• **PROBLEM REQUIREMENTS**: How many lines of the entries below include the word "picture"? Answer with the number alone.

— BEGIN RAW RECORDS —

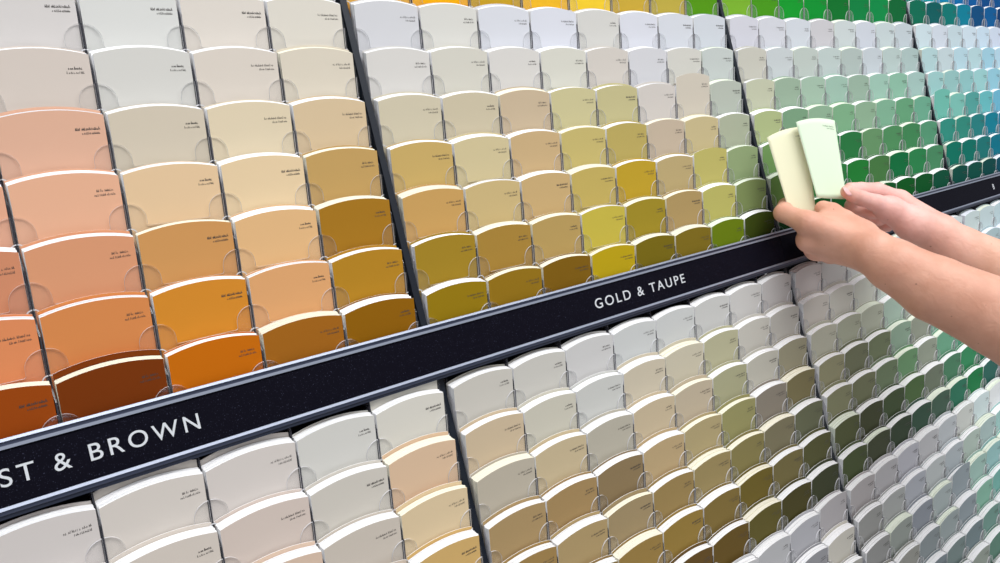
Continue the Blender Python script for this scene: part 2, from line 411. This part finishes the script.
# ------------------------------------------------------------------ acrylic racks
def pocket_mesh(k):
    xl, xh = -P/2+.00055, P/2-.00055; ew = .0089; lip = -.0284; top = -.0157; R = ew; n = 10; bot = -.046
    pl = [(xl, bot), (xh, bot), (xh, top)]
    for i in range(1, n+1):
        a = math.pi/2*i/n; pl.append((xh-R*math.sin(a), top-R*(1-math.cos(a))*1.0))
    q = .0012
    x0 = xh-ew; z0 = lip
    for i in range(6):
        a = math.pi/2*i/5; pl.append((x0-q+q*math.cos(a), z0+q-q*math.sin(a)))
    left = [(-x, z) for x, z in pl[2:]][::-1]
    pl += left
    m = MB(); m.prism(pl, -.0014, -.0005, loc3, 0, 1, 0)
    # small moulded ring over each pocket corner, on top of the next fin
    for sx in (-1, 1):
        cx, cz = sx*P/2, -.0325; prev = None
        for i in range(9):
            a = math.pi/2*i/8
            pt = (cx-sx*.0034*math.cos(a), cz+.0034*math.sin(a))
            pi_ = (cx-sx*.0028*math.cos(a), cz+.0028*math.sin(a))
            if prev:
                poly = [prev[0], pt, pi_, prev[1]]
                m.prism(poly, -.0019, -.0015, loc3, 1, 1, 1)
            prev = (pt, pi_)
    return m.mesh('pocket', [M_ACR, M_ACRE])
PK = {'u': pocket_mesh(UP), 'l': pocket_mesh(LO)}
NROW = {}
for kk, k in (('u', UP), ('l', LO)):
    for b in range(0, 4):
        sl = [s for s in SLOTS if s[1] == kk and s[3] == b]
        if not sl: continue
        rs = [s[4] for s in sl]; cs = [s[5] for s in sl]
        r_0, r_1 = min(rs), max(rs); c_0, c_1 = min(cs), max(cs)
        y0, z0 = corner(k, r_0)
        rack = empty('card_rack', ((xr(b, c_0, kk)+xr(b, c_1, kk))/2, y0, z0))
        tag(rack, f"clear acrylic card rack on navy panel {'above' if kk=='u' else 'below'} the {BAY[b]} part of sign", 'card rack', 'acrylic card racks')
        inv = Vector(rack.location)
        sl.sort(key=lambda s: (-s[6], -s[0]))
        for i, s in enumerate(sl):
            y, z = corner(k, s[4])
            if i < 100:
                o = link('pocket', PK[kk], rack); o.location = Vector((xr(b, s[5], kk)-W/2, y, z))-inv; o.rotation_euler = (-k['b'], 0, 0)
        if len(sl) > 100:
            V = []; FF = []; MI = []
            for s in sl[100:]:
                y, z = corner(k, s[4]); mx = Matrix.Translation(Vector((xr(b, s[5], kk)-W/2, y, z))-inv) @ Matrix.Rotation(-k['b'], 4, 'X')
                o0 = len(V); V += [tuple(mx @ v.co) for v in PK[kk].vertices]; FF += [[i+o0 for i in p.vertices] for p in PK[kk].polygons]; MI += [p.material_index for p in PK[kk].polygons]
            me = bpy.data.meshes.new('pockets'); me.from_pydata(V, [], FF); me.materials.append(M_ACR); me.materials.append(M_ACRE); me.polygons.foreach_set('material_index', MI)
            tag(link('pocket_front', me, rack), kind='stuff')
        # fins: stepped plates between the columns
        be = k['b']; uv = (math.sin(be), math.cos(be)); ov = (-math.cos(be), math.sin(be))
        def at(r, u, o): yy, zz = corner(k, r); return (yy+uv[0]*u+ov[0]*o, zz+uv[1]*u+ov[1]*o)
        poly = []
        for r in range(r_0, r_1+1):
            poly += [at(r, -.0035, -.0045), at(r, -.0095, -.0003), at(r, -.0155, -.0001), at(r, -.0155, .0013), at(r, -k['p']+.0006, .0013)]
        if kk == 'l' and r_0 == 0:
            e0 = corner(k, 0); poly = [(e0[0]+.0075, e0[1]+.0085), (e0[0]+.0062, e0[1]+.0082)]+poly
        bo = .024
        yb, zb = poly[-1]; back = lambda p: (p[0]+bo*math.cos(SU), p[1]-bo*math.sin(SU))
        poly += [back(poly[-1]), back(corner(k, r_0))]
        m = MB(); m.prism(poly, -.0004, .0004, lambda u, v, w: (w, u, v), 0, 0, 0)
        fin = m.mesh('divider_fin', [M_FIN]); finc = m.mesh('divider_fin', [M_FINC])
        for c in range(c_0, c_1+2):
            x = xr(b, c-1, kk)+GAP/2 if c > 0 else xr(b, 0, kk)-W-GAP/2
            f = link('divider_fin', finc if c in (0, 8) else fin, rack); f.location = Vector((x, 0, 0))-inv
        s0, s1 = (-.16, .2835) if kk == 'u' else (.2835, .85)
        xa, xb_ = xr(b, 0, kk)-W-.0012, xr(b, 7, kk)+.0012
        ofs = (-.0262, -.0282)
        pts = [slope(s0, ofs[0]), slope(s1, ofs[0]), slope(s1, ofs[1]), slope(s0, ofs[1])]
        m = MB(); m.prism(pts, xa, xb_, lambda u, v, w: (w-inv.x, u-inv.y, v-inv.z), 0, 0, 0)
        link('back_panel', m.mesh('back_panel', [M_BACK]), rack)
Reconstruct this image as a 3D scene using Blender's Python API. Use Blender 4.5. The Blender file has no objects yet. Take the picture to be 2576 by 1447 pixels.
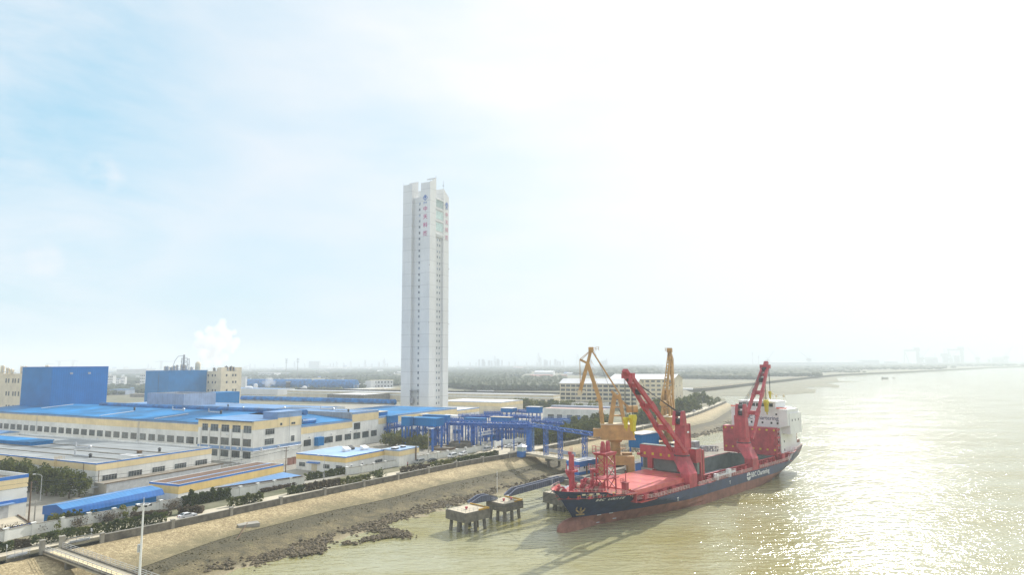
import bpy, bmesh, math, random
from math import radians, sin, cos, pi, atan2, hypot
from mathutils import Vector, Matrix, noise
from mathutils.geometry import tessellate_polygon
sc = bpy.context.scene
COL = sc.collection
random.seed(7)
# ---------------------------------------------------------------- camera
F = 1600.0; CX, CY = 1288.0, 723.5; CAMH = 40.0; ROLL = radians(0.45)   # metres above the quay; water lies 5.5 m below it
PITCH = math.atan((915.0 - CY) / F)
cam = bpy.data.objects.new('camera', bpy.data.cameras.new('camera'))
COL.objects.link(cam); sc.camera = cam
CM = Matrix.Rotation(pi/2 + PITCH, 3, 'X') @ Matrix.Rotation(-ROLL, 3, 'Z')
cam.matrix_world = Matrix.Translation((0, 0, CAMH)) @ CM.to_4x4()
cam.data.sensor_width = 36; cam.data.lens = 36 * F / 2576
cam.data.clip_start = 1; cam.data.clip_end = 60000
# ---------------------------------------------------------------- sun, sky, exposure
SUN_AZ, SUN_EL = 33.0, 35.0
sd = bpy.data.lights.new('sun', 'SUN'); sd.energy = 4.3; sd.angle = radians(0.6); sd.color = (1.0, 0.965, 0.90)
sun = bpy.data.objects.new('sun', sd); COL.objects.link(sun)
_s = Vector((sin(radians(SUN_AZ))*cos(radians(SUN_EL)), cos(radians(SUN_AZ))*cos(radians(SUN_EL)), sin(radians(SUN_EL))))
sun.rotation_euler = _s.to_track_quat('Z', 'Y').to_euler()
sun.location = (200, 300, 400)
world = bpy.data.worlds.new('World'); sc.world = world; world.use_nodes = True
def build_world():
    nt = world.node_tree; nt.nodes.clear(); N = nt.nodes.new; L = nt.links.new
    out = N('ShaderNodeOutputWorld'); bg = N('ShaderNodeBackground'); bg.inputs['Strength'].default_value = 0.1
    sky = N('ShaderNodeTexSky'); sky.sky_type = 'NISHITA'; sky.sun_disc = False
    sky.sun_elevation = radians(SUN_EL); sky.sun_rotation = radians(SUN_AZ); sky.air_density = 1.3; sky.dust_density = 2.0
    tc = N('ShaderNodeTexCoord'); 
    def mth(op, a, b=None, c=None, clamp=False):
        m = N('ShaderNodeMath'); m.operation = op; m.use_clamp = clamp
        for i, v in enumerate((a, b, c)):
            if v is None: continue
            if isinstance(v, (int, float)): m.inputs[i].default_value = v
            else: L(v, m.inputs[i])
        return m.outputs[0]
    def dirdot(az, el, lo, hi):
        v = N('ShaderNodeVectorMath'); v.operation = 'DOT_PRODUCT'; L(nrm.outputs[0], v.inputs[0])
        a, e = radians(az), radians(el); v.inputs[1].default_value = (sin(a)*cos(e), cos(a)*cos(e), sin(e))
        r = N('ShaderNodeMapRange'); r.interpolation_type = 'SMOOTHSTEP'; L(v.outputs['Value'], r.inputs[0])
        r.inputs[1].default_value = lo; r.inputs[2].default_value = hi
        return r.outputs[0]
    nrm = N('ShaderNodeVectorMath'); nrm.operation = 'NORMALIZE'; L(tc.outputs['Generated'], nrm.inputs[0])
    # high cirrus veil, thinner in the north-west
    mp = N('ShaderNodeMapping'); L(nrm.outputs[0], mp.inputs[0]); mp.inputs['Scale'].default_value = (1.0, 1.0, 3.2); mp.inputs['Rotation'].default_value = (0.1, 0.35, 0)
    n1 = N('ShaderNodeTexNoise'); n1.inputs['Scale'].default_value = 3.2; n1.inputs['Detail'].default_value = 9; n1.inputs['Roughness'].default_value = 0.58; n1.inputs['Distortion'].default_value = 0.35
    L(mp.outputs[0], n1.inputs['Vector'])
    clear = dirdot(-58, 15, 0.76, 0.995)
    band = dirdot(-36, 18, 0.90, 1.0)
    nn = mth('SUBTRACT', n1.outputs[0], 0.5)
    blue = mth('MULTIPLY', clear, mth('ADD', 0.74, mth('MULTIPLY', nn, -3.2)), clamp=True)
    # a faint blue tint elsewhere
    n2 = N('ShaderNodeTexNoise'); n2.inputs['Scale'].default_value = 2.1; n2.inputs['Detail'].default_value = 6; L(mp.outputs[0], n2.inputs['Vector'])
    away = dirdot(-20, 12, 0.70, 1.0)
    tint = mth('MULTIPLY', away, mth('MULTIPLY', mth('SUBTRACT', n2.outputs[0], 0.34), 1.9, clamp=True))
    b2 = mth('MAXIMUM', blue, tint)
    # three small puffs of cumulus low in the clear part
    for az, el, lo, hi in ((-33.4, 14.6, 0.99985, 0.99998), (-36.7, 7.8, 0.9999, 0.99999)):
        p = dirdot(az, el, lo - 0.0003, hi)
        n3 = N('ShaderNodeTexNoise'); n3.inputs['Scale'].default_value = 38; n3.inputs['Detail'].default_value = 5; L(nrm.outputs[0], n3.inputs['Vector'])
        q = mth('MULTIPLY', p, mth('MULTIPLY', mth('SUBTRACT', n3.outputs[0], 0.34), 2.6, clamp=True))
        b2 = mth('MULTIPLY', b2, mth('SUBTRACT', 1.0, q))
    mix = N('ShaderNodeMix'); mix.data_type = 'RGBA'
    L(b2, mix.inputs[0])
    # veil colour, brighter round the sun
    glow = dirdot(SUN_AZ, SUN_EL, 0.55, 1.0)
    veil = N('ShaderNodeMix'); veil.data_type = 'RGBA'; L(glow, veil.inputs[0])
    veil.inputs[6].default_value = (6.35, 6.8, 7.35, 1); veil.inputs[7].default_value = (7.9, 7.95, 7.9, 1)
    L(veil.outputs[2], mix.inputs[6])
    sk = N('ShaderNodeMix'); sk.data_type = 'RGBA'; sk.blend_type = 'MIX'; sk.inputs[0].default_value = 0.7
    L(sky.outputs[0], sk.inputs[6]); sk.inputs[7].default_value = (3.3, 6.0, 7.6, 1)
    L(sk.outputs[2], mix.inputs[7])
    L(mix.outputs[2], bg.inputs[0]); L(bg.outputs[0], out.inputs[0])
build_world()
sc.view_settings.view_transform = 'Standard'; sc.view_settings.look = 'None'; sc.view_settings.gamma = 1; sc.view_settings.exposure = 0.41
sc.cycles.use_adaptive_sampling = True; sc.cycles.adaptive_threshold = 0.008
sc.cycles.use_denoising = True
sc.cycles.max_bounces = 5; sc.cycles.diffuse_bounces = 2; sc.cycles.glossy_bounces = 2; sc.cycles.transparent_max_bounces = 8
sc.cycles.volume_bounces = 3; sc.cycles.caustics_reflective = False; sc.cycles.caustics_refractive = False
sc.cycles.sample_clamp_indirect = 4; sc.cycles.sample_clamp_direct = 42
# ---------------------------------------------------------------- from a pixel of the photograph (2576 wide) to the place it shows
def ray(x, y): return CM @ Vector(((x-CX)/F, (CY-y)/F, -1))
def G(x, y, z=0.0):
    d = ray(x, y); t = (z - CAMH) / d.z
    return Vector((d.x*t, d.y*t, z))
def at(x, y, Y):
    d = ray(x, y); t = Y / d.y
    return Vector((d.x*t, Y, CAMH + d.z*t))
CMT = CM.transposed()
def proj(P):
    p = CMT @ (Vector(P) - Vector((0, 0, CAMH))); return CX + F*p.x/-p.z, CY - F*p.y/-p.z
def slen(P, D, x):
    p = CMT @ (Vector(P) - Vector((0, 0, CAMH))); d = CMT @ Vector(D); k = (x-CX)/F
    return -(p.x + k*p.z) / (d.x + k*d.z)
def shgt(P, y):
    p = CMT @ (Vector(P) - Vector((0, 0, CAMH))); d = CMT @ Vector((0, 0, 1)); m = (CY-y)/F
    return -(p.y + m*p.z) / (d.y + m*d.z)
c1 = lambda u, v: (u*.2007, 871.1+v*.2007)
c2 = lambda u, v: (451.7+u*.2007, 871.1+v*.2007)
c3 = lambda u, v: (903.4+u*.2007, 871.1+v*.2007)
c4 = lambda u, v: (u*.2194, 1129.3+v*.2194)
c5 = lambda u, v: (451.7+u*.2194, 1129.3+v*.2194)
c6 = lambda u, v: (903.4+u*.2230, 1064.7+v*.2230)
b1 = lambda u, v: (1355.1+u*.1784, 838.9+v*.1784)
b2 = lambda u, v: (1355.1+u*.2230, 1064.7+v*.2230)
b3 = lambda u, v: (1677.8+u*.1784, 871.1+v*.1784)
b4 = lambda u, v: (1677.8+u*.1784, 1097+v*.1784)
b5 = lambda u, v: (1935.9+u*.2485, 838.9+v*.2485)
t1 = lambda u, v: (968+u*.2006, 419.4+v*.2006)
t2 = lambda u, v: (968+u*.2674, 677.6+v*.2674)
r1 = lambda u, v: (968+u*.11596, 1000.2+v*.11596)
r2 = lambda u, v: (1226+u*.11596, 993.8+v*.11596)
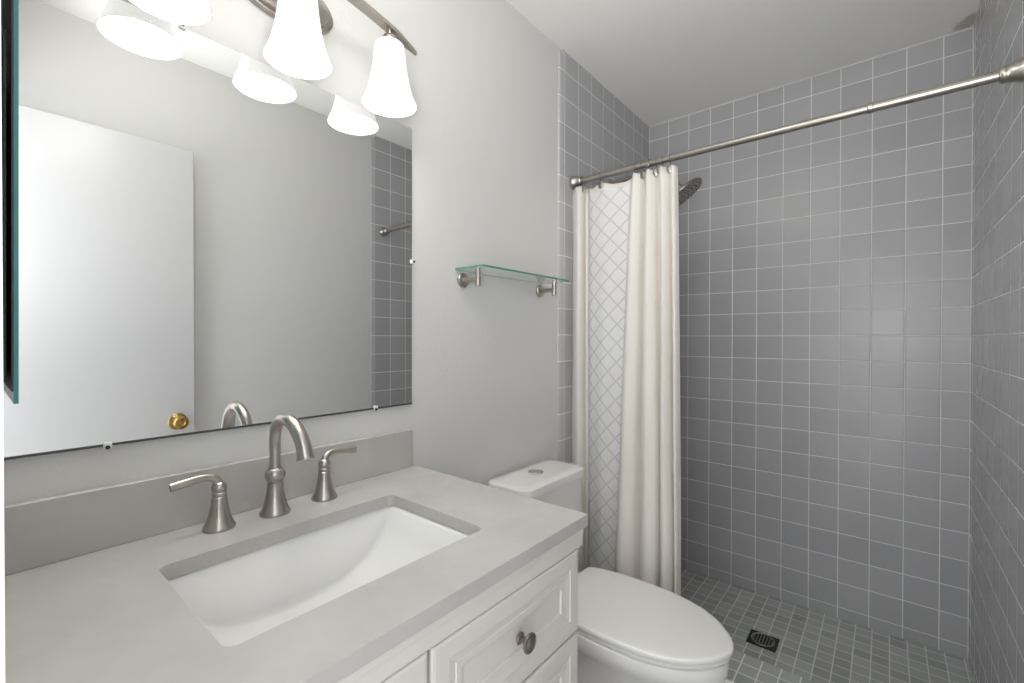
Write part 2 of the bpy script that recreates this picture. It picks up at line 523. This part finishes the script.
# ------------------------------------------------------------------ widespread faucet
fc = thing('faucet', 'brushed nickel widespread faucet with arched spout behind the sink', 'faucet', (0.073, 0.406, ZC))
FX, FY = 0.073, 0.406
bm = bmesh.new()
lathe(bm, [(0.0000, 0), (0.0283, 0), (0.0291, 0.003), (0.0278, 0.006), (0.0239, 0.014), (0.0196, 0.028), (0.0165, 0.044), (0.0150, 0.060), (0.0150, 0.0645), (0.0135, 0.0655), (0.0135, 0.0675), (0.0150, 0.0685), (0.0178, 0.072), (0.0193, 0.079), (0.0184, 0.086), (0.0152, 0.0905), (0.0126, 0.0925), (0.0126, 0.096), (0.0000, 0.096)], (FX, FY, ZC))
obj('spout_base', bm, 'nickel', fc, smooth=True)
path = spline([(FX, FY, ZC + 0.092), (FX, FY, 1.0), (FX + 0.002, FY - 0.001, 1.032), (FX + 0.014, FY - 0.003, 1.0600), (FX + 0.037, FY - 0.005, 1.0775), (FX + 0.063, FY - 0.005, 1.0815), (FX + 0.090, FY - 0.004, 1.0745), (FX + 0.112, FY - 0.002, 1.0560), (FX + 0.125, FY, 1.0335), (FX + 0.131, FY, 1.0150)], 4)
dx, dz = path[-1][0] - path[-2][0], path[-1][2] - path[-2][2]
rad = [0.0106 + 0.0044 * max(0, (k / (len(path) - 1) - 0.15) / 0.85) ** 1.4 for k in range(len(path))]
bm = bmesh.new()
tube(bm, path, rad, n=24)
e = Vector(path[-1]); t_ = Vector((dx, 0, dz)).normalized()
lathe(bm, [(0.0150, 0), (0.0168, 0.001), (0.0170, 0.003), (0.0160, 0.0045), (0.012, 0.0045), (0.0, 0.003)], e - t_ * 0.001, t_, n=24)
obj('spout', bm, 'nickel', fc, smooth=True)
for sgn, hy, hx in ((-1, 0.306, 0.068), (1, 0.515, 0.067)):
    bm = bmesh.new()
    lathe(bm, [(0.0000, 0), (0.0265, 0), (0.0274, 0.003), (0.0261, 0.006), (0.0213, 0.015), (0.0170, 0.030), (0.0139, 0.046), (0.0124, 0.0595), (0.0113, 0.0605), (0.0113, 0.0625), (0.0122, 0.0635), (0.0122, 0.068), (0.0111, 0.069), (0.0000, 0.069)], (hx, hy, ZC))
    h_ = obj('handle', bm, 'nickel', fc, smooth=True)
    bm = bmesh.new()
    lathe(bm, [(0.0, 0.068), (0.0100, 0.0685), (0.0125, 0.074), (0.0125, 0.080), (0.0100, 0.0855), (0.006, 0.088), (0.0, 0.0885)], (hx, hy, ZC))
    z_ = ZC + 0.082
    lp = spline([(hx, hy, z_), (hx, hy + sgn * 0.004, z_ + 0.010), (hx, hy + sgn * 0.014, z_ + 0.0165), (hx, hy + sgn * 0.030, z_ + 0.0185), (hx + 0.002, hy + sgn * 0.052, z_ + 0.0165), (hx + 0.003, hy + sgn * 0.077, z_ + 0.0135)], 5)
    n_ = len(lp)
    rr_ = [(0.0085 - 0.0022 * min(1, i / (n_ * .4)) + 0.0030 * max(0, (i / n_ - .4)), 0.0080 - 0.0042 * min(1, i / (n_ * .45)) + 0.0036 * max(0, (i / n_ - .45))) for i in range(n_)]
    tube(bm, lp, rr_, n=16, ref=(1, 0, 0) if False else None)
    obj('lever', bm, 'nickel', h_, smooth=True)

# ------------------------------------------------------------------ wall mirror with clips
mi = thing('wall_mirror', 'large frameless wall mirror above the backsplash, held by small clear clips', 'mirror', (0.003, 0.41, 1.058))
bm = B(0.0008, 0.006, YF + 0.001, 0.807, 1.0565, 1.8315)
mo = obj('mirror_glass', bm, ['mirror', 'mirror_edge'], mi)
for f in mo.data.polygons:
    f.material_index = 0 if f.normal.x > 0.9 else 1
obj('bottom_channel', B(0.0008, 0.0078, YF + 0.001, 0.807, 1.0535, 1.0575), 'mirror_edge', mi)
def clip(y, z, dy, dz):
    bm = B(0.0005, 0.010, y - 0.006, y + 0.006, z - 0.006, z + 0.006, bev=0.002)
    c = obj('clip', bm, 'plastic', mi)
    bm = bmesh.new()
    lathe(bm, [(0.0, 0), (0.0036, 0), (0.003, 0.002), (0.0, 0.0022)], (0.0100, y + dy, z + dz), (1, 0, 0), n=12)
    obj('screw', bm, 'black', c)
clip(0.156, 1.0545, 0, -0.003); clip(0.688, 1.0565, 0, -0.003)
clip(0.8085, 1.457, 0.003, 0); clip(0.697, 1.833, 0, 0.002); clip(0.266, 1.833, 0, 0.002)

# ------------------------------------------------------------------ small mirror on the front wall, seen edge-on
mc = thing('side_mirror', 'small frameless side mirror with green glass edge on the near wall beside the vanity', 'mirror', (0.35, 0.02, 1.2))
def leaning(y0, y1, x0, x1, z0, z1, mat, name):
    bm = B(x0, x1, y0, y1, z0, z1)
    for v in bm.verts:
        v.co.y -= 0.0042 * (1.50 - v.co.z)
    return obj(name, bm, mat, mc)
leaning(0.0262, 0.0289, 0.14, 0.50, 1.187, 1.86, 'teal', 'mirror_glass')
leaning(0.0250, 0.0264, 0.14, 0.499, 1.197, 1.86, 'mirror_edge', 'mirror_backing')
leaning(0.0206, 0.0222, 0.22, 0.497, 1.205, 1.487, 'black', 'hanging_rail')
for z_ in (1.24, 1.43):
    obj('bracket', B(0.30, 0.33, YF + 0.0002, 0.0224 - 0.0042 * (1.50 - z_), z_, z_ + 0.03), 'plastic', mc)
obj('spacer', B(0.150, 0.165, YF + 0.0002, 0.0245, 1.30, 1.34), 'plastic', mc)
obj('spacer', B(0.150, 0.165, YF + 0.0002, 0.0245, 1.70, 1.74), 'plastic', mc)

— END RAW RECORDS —

• **OUTPUT OF THE TASK**: 2